By the early 1700’s, Ireland’s old social order was breaking down. Colonists and landowners from England and Scotland had largely replaced the old Irish-speaking ruling class, and the native Irish gentry who remained began to adopt English as their everyday language. Irish lived on as the language of the peasantry.
In the 1800’s, the position of Irish became weaker. In the 1830’s, the British government set up the national schools, a system of elementary education in which English was the official language. During the Great Famine of the 1840’s, about 21/2 million people, many of them Irish speakers, died or emigrated. By the end of the 1800’s, only about 500,000 people used Irish as their everyday tongue.

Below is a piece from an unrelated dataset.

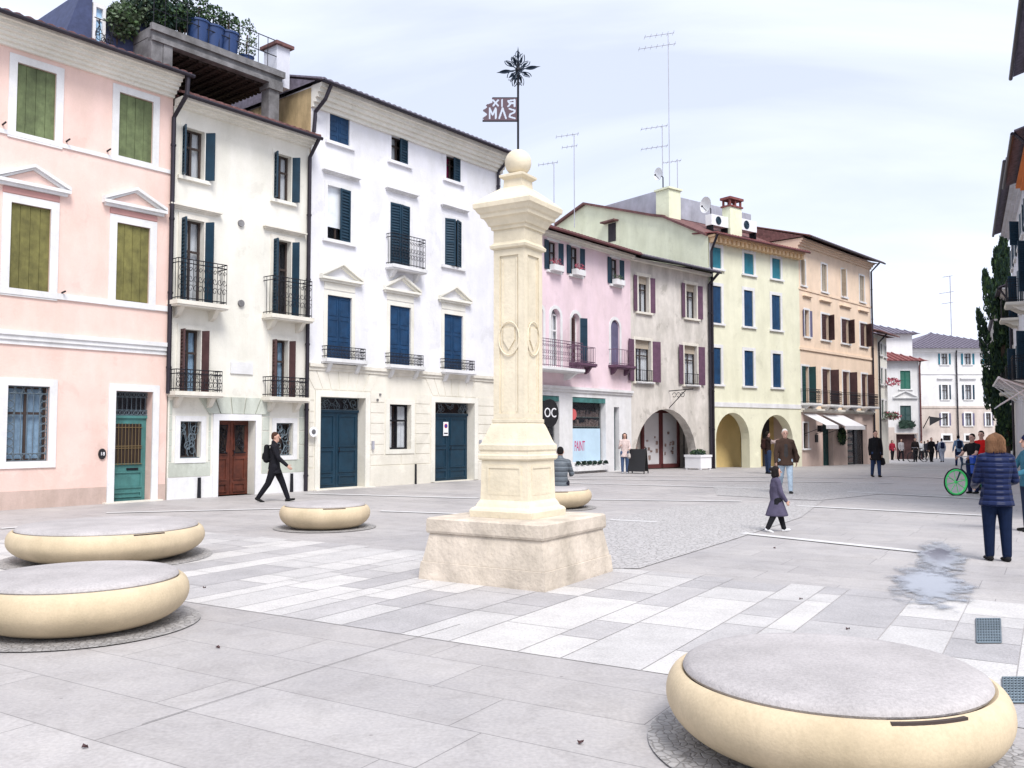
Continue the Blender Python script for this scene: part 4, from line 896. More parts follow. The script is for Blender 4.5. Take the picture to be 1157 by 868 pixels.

A scholarly revival of interest in Irish had begun in the 1780’s. Scholars began studying and publishing early Irish manuscripts. In 1893, two Irish leaders, Douglas Hyde, a writer and statesman known in Ireland as An Craoibhin Aoibhinn, and John MacNeill, a historian and law professor known in Ireland as Eoin MacNeill, founded and organization called Conradh na Gaeilge (the Gaelic League). The league aimed to “preserve Irish as the national language of Ireland and spread its use as a spoken language.” New writers emerged, such as Peadar O Laoire, Padraic O Conaire, and Patrick Pearse. They rejected the literary modes of Classical Modern Irish and turned more to the forms and rhythms of spoken language. Their efforts led to the new spelling and grammatical norms of the 1940’s and 1950’s. See also Irish literature with its list of Related articles.
The Irish language received official status soon after the establishment of the Irish Free State and had this status confirmed in the 1937 Constitution. Since then, the government has made great efforts to promote Irish, but its use as an everyday language in the Gaeltacht continues to decline.